### Written exercise
Tell me how many lines hold "More", please, using only the number.

### Records for the task

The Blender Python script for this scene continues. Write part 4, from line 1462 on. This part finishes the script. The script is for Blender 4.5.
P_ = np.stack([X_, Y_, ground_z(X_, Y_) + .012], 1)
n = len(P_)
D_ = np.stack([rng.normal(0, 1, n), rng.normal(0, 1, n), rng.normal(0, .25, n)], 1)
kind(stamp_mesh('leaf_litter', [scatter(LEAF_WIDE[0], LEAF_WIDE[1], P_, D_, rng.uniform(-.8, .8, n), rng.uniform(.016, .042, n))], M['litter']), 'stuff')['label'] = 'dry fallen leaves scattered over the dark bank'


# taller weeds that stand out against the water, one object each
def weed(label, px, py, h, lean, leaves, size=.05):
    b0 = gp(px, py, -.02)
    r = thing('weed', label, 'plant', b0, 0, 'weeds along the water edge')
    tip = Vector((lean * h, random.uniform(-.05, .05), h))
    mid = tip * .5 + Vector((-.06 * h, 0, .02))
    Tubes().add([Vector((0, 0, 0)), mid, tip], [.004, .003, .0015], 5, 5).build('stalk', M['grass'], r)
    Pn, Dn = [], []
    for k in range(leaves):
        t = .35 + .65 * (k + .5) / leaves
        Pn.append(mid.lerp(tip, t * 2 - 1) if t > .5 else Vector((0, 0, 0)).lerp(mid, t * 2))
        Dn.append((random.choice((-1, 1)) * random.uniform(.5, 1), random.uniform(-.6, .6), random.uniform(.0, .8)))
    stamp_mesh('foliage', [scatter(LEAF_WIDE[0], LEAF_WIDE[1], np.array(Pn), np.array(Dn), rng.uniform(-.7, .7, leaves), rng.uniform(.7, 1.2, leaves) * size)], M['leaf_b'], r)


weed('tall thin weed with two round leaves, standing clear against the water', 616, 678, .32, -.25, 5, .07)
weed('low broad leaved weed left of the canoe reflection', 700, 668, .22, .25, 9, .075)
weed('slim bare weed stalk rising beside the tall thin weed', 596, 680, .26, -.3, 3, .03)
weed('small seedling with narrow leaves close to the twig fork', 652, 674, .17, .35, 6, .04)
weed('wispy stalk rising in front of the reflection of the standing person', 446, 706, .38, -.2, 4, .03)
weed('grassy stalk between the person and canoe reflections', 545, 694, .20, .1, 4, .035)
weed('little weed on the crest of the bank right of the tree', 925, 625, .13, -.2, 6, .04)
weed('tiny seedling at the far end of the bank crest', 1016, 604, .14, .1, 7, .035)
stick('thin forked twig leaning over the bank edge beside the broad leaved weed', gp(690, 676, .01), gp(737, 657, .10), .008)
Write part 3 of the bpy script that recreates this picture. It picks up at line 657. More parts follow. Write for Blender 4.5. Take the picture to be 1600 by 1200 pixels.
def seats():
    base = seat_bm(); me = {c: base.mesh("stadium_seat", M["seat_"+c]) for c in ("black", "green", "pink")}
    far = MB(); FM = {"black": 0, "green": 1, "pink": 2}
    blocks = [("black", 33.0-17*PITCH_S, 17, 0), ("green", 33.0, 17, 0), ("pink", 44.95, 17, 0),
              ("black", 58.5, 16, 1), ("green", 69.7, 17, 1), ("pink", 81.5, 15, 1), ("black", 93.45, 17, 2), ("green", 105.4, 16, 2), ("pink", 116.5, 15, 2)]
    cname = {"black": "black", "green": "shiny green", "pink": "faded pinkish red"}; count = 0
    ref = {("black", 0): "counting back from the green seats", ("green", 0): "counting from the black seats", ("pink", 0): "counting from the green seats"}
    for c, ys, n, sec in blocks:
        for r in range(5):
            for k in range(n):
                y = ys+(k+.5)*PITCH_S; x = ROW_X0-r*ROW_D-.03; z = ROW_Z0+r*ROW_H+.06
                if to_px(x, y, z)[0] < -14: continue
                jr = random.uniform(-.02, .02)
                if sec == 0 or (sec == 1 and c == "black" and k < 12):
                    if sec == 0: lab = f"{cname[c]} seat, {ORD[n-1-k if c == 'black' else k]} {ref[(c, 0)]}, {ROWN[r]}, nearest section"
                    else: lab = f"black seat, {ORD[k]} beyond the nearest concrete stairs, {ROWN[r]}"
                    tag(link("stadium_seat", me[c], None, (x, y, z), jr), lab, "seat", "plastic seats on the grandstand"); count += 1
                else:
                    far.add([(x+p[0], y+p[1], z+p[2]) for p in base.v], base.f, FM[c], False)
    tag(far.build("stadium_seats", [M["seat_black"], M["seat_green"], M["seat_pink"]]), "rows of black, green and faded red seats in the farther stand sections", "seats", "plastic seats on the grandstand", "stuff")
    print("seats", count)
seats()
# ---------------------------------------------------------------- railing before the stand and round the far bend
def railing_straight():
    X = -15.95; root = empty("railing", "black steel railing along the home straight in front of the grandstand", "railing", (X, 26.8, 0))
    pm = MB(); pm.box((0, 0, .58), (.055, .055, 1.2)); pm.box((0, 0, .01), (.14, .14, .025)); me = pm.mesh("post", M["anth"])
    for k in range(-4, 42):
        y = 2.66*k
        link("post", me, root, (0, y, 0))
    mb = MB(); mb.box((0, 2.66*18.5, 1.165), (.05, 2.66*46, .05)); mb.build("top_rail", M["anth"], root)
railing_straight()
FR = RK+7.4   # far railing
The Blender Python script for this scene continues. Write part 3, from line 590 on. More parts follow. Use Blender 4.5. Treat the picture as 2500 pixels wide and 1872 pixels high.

### Final result
2